Outro ponto interessante é que os estados de consciência podem ser alterados ao receberem tanta liberação de adrenalina de uma vez, e até nisso a comunidade do BDSM já se atentou e criou um termo que requer atenção: o subspace. Geralmente quando a pessoa está recebendo muitos estímulos, pode ser que ela fique desnorteada e entre nesse estado similar ao um transe. O subspace pode ser um ótimo lugar (e até transcendental), mas o perigo mora em querer mais do que já era acordado anteriormente. Por isso, a importância de contratos ou listas claras: assim não há risco de fazer nada no calor do momento e acabar se arrependendo depois. Isso é sobre ter consciência e saber comunicar seus limites pra que nem você nem o outro acabem os ultrapassando.
Dito tudo isso, aftercare é o que não pode faltar no final. Traduzido preguiçosamente como “cuidado após”, esse é um conjunto de atividades de conexão e afeto essencial depois de qualquer prática mais intensa durante o sexo. Pode ser tomar banho junto, cuidar das possíveis marcas na pele, deitar de conchinha, oferecer água, beijar lento, conversar sobre o que foi legal e o que talvez seja melhor não repetir, fazer massagem, enfim, qualquer ato de carinho e atenção que ajude a reforçar o respeito entre as pessoas envolvidas, retornar ao estado tranquilo, acalmando os níveis de adrenalina e deixando a respiração menos ofegante. Caso tenha existido qualquer momento de culpa, vergonha ou medo (ou até disforia pós-coito, que pode acontecer depois de qualquer atividade sexual), o aftercare vem pra amparar e acalmar os ânimos. Caso tenha corrido tudo como o esperado e desejado, ele chega pra encerrar com chave de ouro.

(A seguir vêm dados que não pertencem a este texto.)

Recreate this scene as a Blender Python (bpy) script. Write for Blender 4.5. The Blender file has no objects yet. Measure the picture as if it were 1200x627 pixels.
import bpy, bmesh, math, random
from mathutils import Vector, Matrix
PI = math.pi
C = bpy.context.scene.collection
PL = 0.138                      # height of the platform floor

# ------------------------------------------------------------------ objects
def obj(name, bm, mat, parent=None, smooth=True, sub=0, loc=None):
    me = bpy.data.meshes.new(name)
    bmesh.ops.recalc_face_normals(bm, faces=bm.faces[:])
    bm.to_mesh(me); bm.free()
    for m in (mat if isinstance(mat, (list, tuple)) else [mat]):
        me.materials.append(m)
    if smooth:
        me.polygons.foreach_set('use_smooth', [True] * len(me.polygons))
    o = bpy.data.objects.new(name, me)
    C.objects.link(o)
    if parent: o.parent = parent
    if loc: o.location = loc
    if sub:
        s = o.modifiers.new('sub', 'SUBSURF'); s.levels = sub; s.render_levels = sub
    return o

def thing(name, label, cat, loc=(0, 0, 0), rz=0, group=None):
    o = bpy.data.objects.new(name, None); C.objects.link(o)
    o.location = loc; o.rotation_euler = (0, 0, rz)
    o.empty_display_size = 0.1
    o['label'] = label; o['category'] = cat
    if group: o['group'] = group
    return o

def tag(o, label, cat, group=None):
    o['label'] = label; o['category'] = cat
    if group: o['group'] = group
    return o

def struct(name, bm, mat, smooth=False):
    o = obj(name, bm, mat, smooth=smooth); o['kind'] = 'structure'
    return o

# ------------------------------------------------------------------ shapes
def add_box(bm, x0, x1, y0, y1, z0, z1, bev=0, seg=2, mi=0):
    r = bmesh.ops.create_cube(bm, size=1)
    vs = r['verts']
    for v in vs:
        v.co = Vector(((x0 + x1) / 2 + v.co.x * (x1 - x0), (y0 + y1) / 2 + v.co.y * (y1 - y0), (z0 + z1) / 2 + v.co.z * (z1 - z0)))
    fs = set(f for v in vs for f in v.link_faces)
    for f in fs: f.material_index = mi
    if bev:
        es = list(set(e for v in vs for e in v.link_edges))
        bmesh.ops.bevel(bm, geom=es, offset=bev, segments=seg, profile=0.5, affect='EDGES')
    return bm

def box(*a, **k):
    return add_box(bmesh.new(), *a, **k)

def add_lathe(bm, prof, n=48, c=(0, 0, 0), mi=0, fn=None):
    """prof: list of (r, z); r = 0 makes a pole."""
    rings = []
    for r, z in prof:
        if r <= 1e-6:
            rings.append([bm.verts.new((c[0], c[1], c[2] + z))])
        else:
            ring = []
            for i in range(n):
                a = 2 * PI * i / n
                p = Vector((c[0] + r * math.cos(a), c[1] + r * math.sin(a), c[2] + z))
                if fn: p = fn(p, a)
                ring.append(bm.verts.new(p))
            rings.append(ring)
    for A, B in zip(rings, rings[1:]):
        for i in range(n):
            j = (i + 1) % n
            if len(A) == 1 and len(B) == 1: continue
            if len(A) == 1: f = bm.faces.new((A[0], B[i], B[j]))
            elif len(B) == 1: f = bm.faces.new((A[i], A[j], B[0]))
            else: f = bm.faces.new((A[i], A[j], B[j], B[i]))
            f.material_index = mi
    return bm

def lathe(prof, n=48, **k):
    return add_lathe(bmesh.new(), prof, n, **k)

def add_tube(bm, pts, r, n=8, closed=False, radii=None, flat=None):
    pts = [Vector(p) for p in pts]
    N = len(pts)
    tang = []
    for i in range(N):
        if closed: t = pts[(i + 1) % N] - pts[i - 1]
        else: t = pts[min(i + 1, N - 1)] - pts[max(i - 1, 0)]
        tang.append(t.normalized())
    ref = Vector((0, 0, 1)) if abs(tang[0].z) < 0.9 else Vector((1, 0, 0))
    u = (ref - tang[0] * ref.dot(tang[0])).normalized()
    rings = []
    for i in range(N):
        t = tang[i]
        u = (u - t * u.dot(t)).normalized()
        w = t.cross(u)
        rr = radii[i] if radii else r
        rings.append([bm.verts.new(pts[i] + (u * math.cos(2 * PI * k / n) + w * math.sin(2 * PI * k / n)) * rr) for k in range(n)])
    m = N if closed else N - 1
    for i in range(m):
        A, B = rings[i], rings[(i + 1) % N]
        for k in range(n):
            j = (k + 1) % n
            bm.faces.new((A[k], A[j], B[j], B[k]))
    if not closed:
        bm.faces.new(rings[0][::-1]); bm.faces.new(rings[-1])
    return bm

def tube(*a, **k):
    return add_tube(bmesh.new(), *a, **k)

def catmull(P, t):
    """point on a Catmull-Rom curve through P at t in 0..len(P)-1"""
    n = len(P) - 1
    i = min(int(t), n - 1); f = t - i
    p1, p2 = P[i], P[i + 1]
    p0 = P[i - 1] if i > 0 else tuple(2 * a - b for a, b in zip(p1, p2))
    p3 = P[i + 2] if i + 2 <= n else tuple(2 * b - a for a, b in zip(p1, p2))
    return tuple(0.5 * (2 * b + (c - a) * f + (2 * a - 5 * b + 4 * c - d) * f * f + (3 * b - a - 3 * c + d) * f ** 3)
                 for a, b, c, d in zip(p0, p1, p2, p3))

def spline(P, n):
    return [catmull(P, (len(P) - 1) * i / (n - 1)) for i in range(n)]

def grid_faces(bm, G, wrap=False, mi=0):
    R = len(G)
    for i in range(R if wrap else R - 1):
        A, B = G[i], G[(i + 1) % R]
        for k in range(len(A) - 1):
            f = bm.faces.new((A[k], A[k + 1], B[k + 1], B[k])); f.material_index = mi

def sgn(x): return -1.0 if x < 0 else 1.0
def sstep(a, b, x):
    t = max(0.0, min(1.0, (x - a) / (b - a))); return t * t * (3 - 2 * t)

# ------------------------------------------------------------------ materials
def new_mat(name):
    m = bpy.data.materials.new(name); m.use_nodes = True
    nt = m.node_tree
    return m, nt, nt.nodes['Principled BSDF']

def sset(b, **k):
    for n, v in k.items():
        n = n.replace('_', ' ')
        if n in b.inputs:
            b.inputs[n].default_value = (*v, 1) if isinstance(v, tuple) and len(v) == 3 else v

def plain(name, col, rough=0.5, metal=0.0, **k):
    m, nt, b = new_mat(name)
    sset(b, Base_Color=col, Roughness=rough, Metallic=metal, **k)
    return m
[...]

Pra finalizar, o que eu percebi é que sentimos atração pelo erotismo que os jogos de poder possuem, não pela violência. Foi necessário o abandono de algumas crenças conflituosas que balançavam num pêndulo entre a culpa cristã e o medo de não ser feminista o suficiente pra que o prazer pudesse ganhar espaço. Foi como redescobrir a minha própria sexualidade e entender que os desejos podem não caber na caixa do esperado socialmente, mas que se eu os liberto, sinto como se eles finalmente chegassem em casa. O prazer gosta de rir na cara das expectativas internas e externas – o que eu fiz foi apenas me dar a permissão pra rir junto dele. Afinal de contas, o sexo, independentemente de ser com pitadas de BDSM ou completamente baunilha, é sobre se divertir enquanto descobre mais de si e do outro, não é mesmo? Melhor ainda quando conseguimos nos cuidar e curar através do subversivo, num ambiente seguro, minuciosamente criado pra que se possa ser e sentir até onde os limites vão, no equilíbrio perfeito que cada pessoa vai encontrar entre o peso e a leveza, a dor e o prazer, o controle e o descontrole, o veneno e o antídoto.